Bates names new vice president and dean of enrollment and external affairs

Nancy J. Cable

Bates College has appointed Nancy J. Cable as vice president and dean of enrollment and external affairs, a newly created position overseeing Bates’ offices of admissions, student financial services, communications and media relations, and career services.

“Nancy Cable brings us the expertise, national reputation and leadership skills needed to engage all Bates constituencies in advancing the mission of the College,” Bates President Elaine Tuttle Hansen said in making the announcement. “She is the leader Bates needs to present the vitality of the current academic and co-curricular program to a global audience of prospective students and faculty and extend the College’s reach and presence in the landscape of higher education.”

In accepting this position, Cable said that Bates “is uniquely well-positioned to meet its founder’s challenge: for Bates to be a ‘college for coming time.’ This historic challenge calls forward college-wide communications, admissions, career services and financial-aid efforts to enroll the most talented and deserving prospective students through Bates’ hallmark personalized approach to student recruitment. I am privileged to be joining Bates faculty, senior leadership, trustees and students in this important work for the College’s future.”

According to Bates Trustee Chair Joseph T. Willett, “This position was created to work with the senior leadership to enhance the college’s culture of inquiry, evidence, and transparency and help us tell the Bates story in a strategic way.  In Nancy Cable we have found a talented and seasoned administrator who will collaborate effectively with the College’s many constituencies.”

Cable served most recently in executive fundraising roles at the University of Virginia and with its academic partner, Semester at Sea.

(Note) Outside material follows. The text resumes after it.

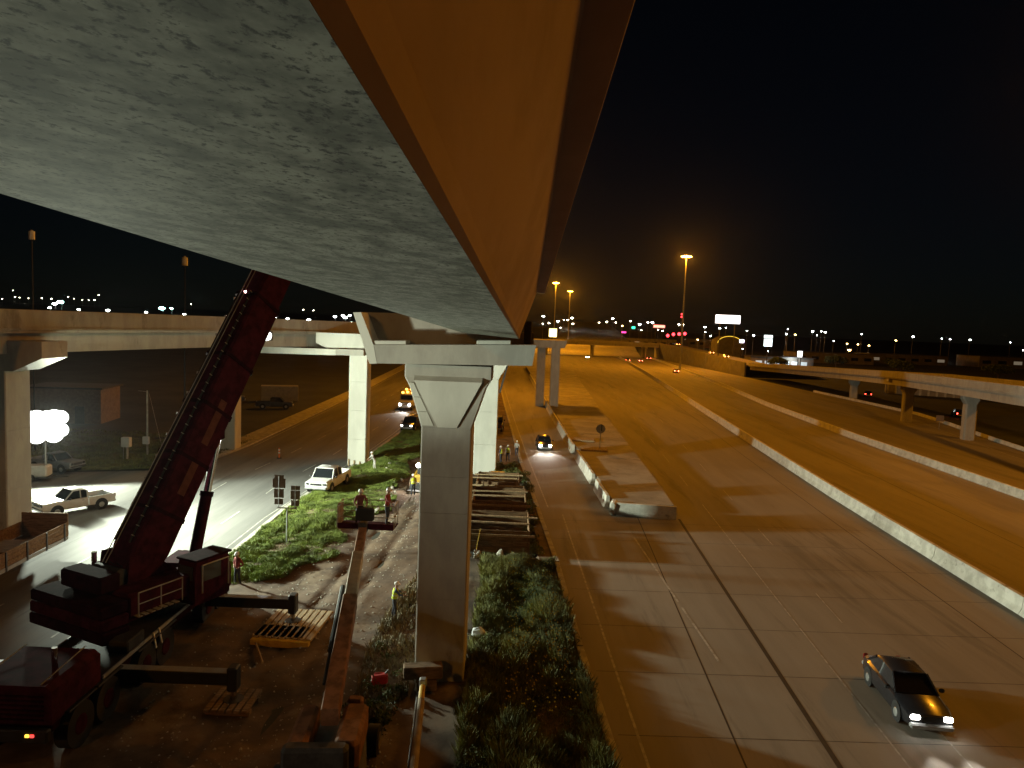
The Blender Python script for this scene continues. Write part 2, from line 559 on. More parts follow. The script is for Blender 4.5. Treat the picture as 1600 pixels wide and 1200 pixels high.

She has served as Virginia Engineering Foundation vice president for development and associate dean for development of the School of Engineering and Applied Science. In these roles, she secured funding for a nanotechnology science facility, numerous scholarships, the Desmond Tutu Program in Global Understanding and for the inauguration of a faculty lectureship and student scholarship program in China-U.S. relations for Semester at Sea.

Between 1992 and 2005, Cable served Davidson College as vice president and dean of admission and financial aid. She led a college-wide effort to advance selectivity, diversity and faculty involvement in the admission and financial aid process, and provided a tangible link between student recruitment and fundraising through the inauguration of several national scholarship programs.

Cable previously served as a vice president at Guilford College and held several administrative and faculty positions at Denison University.

A native of Ohio, Cable holds a bachelor’s degree with Phi Beta Kappa honors from Marietta College, a master’s in education from the University of Vermont and a doctorate in educational history from the University of Virginia.

Known for her efforts to strengthen socioeconomic diversity within the fields of admissions and financial aid, Cable has served on a variety of national boards and committees related to higher education, including the College Board, the Council for the Advancement and Support of Education Task Force on Admissions, the College Board Committee on Selective Admission Criteria and the National Merit Scholarship Selection Committee. She has been a board member of Marietta College and the Cannon and Asheville schools in North Carolina. She has served as a guest speaker and lecturer at colleges and secondary schools nationally.

Cable will begin her service at Bates Feb. 22.

On Jan. 1, 2010, Bates’ current Vice President for External Affairs William C. Hiss, Bates class of 1966, assumes the position of executive director of international advancement and lecturer in Asian studies. Hiss will work with the Office of College Advancement to strengthen the interaction between Bates and the worldwide community and to promote Bates’ reputation internationally as a leading liberal arts college. His efforts will support deeper connections with Bates alumni, parents and friends outside the United States, with an immediate focus on Asia.  An expert on the history of Bates, Hiss will also continue to develop multimedia presentations about the College’s past for audiences on and off campus and to work with the Garcelon Society, which raises scholarship funds for Androscoggin County students at Bates.